Barlowite: A Spin-$1/2$ Antiferromagnet with a Geometrically Perfect Kagome Motif

We present thermodynamic studies of a new spin-$1/2$ antiferromagnet containing undistorted kagome lattices—barlowite ${\mathrm{Cu}}_4(\mathrm{OH}{)}_6\mathrm{FBr}$. Magnetic susceptibility gives ${\theta }_{\mathrm{CW}}=-136\mathrm{K}$, while long-range order does not happen until $T_N=15\mathrm{K}$ with a weak ferromagnetic moment $\mu <0.1{\mu }_B/\mathrm{Cu}$. A 60 T magnetic field induces a moment less than $0.5{\mu }_B/\mathrm{Cu}$ at $T=0.6\mathrm{K}$. Specific-heat measurements have observed multiple phase transitions at $T\ll \mid {\theta }_{\mathrm{CW}}\mid$. The magnetic entropy of these transitions is merely 18% of $k_B\ln 2$ per Cu spin. These observations suggest that nontrivial spin textures are realized in barlowite with magnetic frustration. Comparing with the leading spin-liquid candidate herbertsmithite, the superior interkagome environment of barlowite sheds light on new spin-liquid compounds with minimum disorder. The robust perfect geometry of the kagome lattice makes charge doping promising.

Figure 1

Crystal structure of barlowite when looking perpendicular (a) and almost parallel (b) to the kagome lattice. The symbols are kagome Cu1, blue; interkagome Cu2, purple; O, red; H, salmon; F, green; Br, brown. In (a), the thick black lines denote Cu-Cu grids. (c) Magnetic susceptibility of polycrystalline (explained in the text) barlowite measured at ${\mu }_{0}H=0.1\mathrm{T}$. The data are compared with calculations [17] as described in the text. Inset: Inverse susceptibility and a Curie-Weiss fit. (d) Magnetization versus field measured at liquid-helium temperatures.

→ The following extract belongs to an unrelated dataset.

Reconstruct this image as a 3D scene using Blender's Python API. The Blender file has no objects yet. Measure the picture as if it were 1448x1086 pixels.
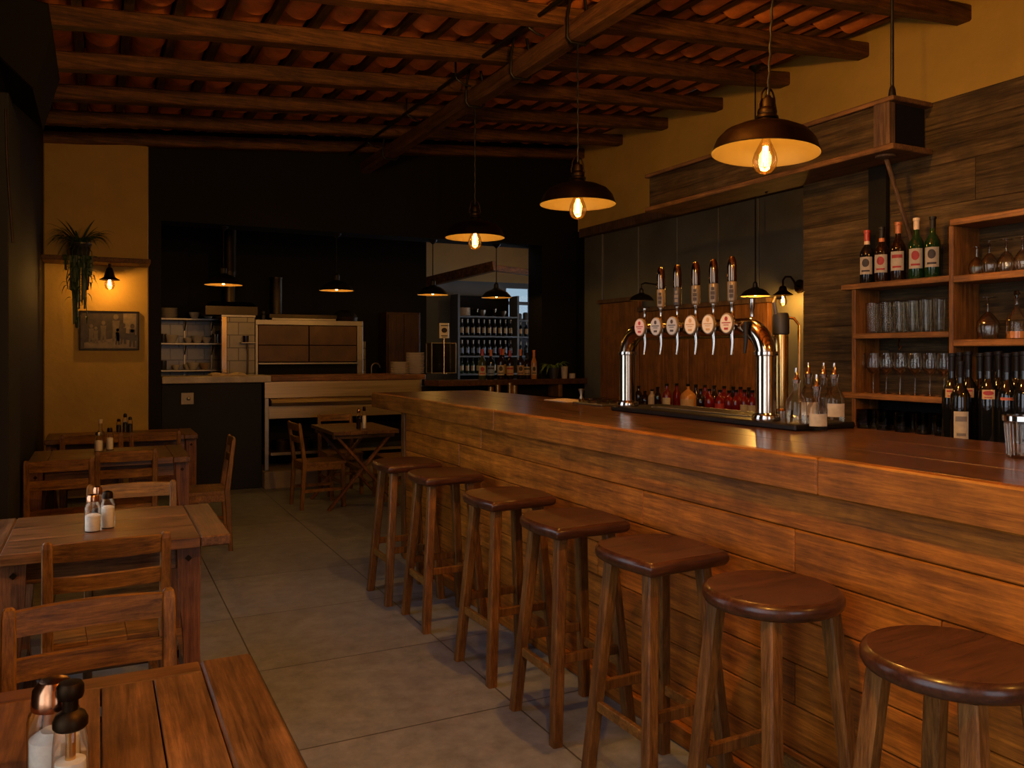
import bpy, bmesh, math, random
from mathutils import Vector, Matrix

RND = random.Random(11)
PI = math.pi
sc = bpy.context.scene
COL = sc.collection

# ------------------------------------------------------------------ camera frame (metres; eye 1.45 m above the floor)
FOC, CX, CY, EYE = 1165.0, 724.0, 498.0, 1.45
YAW = math.atan(584.0 / 1165.0)
SY, CYW = math.sin(YAW), math.cos(YAW)


def pix(px, py=None, X=None, Y=None, Z=None, d=None):
    """World point on the sight line through a photo pixel, at a known wall plane, level or depth."""
    r = (px - CX) / FOC
    dx, dy = SY + CYW * r, CYW - SY * r
    u = 0.0 if py is None else (CY - py) / FOC
    if d is None:
        if X is not None:
            d = X / dx
        elif Y is not None:
            d = Y / dy
        else:
            d = (Z - EYE) / u
    return Vector((dx * d, dy * d, EYE + u * d))


# ------------------------------------------------------------------ mesh builder
class MB:
    def __init__(s):
        s.v, s.f, s.mi, s.sm = [], [], [], []

    def add(s, vs, fs, mat=0, smooth=False, M=None):
        o = len(s.v)
        for p in vs:
            p = Vector(p)
            s.v.append(tuple(M @ p) if M is not None else tuple(p))
        for f in fs:
            s.f.append([i + o for i in f])
            s.mi.append(mat)
            s.sm.append(smooth)
        return s

    def box(s, x0, x1, y0, y1, z0, z1, b=0.004, mat=0, M=None):
        c = Vector(((x0 + x1) / 2, (y0 + y1) / 2, (z0 + z1) / 2))
        h = (abs(x1 - x0) / 2, abs(y1 - y0) / 2, abs(z1 - z0) / 2)
        b = min(b, 0.45 * min(h))
        if b <= 0:
            vs = [c + Vector((sx * h[0], sy * h[1], sz * h[2])) for sx in (-1, 1) for sy in (-1, 1) for sz in (-1, 1)]
            fs = [(0, 1, 3, 2), (4, 6, 7, 5), (0, 4, 5, 1), (2, 3, 7, 6), (0, 2, 6, 4), (1, 5, 7, 3)]
            return s.add(vs, fs, mat, False, M)
        vs, idx = [], {}
        for sx in (-1, 1):
            for sy in (-1, 1):
                for sz in (-1, 1):
                    sg = (sx, sy, sz)
                    for a in range(3):
                        p = [sg[k] * (h[k] if k == a else h[k] - b) for k in range(3)]
                        idx[(sg, a)] = len(vs)
                        vs.append(c + Vector(p))
        fs = []
        S = (-1, 1)
        for a in range(3):
            o1, o2 = [k for k in range(3) if k != a]
            for sa in S:
                q = []
                for (u, w) in ((-1, -1), (1, -1), (1, 1), (-1, 1)):
                    g = [0, 0, 0]
                    g[a], g[o1], g[o2] = sa, u, w
                    q.append(idx[(tuple(g), a)])
                fs.append(q)
            for u in S:
                for w in S:
                    g0, g1 = [0, 0, 0], [0, 0, 0]
                    g0[a], g0[o1], g0[o2] = -1, u, w
                    g1[a], g1[o1], g1[o2] = 1, u, w
                    fs.append([idx[(tuple(g0), o1)], idx[(tuple(g1), o1)], idx[(tuple(g1), o2)], idx[(tuple(g0), o2)]])
        for sx in S:
            for sy in S:
                for sz in S:
                    fs.append([idx[((sx, sy, sz), a)] for a in range(3)])
        return s.add(vs, fs, mat, False, M)

    def bar(s, p, q, w, h, b=0.004, up=(0, 0, 1), mat=0):
        """A squared bar from p to q; w across, h along up."""
        p, q = Vector(p), Vector(q)
        z = (q - p).normalized()
        u = Vector(up)
        if abs(z.dot(u)) > 0.98:
            u = Vector((0, 1, 0))
        x = u.cross(z).normalized()
        y = z.cross(x)
        M = Matrix((x, y, z)).transposed().to_4x4()
        M.translation = p
        return s.box(-w / 2, w / 2, -h / 2, h / 2, 0, (q - p).length, b, mat, M)

    def loft(s, rings, caps=True, smooth=False, mat=0, M=None, closed=True):
        n = len(rings[0])
        vs = [p for r in rings for p in r]
        fs = []
        for i in range(len(rings) - 1):
            for j in range(n if closed else n - 1):
                a, b = i * n + j, i * n + (j + 1) % n
                fs.append([a, b, b + n, a + n])
        if caps:
            fs.append(list(range(n)))
            fs.append([(len(rings) - 1) * n + j for j in range(n)])
        return s.add(vs, fs, mat, smooth, M)

    def lathe(s, prof, n=24, c=(0, 0, 0), mat=0, smooth=True, M=None):
        c = Vector(c)
        vs, fs, rows = [], [], []
        for r, z in prof:
            if r < 1e-6:
                rows.append([len(vs)])
                vs.append(c + Vector((0, 0, z)))
            else:
                rows.append(list(range(len(vs), len(vs) + n)))
                for k in range(n):
                    a = 2 * PI * k / n
                    vs.append(c + Vector((r * math.cos(a), r * math.sin(a), z)))
        for A, B in zip(rows, rows[1:]):
            for k in range(n):
                k2 = (k + 1) % n
                if len(A) == 1 and len(B) == 1:
                    continue
                if len(A) == 1:
                    fs.append([A[0], B[k], B[k2]])
                elif len(B) == 1:
                    fs.append([A[k], A[k2], B[0]])
                else:
                    fs.append([A[k], A[k2], B[k2], B[k]])
        return s.add(vs, fs, mat, smooth, M)

    def tube(s, pts, r, n=10, mat=0, caps=True, closed=False):
        pts = [Vector(p) for p in pts]
        rr = r if isinstance(r, (list, tuple)) else [r] * len(pts)
        rings, prev = [], None
        m = len(pts)
        for i, p in enumerate(pts):
            if closed:
                t = pts[(i + 1) % m] - pts[i - 1]
            else:
                t = pts[min(i + 1, m - 1)] - pts[max(i - 1, 0)]
            t.normalize()
            if prev is None:
                a = Vector((0, 0, 1)) if abs(t.z) < 0.9 else Vector((1, 0, 0))
                x = a.cross(t).normalized()
            else:
                x = (prev - t * prev.dot(t)).normalized()
            prev = x
            y = t.cross(x)
            rings.append([p + rr[i] * (math.cos(2 * PI * k / n) * x + math.sin(2 * PI * k / n) * y) for k in range(n)])
        if closed:
            rings.append(rings[0])
            caps = False
        return s.loft(rings, caps, True, mat)

    def prism(s, poly, a0, a1, axis='Z', mat=0, b=0.0, M=None):
        """Polygon of 2D points pushed along an axis (XY->Z, XZ->Y, YZ->X)."""
        def P(u, w, t):
            return {'Z': (u, w, t), 'Y': (u, t, w), 'X': (t, u, w)}[axis]
        if b > 0:
            cu = sum(p[0] for p in poly) / len(poly)
            cw = sum(p[1] for p in poly) / len(poly)
            def ins(p):
                dx, dy = p[0] - cu, p[1] - cw
                L = math.hypot(dx, dy) or 1
                k = max(0.0, (L - b) / L)
                return (cu + dx * k, cw + dy * k)
            inn = [ins(p) for p in poly]
            sgn = 1 if a1 > a0 else -1
            lv = [(inn, a0), (poly, a0 + sgn * b), (poly, a1 - sgn * b), (inn, a1)]
        else:
            lv = [(poly, a0), (poly, a1)]
        return s.loft([[P(u, w, t) for u, w in pl] for pl, t in lv], True, False, mat, M)

    def build(s, name, mats, parent=None, loc=None, rz=None, angle=38):
        me = bpy.data.meshes.new(name)
        me.from_pydata(s.v, [], s.f)
        if not isinstance(mats, (list, tuple)):
            mats = [mats]
        for m in mats:
            me.materials.append(m)
        me.polygons.foreach_set('material_index', s.mi)
        bm = bmesh.new()
        bm.from_mesh(me)
        bmesh.ops.recalc_face_normals(bm, faces=bm.faces)
        bm.to_mesh(me)
        bm.free()
        me.polygons.foreach_set('use_smooth', s.sm)
        if any(s.sm):
            me.set_sharp_from_angle(angle=math.radians(angle))
        me.update()
        o = bpy.data.objects.new(name, me)
        COL.objects.link(o)
        if parent is not None:
            o.parent = parent
        if loc is not None:
            o.location = loc
        if rz is not None:
            o.rotation_euler = (0, 0, rz)
        return o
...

Inset: Hysteresis loop at ${\mu }_{0}H<0.08\mathrm{T}$.

Figure 2

(a) Magnetization versus temperature measured after cooling from room temperature in zero field (ZFC) and a field (FC). (b) Negative derivative of the temperature dependence of magnetization in the proximity of $T_N$. (c) Power-law fitting to the spontaneous magnetization.

Figure 3

(a) Specific heat measured on a single crystal sample of barlowite at fields parallel to the kagome lattice and compared with zero-field specific heat of herbertsmithite. (b) Magnetic specific heat after subtracting the background. (c) Magnetic entropy integrated from $T=2\mathrm{K}$ and normalized as a fraction of the total value per Cu spin.